Work to complete: Pick out the lines containing "pixels".

Data section:
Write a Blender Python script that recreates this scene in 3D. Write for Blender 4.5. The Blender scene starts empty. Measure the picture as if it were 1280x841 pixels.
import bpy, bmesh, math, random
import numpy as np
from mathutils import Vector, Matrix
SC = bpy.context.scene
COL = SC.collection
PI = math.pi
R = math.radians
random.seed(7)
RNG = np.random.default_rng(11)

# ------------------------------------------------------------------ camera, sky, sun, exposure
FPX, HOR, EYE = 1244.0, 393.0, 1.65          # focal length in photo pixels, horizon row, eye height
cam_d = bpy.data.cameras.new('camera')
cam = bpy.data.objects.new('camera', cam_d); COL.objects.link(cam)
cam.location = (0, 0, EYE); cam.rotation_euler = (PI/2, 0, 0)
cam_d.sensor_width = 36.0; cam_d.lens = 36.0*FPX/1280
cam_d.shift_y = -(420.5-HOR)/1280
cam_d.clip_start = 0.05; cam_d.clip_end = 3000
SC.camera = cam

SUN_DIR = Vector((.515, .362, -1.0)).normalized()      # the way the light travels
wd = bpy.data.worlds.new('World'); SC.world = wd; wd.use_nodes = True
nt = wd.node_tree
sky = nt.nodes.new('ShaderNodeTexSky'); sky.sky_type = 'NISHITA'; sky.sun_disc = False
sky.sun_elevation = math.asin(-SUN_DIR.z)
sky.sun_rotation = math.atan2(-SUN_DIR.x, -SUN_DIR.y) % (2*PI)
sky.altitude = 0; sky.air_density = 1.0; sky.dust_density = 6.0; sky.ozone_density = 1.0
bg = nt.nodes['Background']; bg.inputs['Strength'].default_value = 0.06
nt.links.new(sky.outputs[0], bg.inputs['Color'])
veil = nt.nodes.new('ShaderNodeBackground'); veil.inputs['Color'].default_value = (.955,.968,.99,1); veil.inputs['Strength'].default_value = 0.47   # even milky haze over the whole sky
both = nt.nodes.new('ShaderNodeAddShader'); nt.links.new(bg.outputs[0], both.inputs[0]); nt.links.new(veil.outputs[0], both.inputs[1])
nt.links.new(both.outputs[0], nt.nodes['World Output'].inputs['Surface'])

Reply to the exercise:
Write a Blender Python script that recreates this scene in 3D. Write for Blender 4.5. The Blender scene starts empty. Measure the picture as if it were 1280x841 pixels.
FPX, HOR, EYE = 1244.0, 393.0, 1.65          # focal length in photo pixels, horizon row, eye height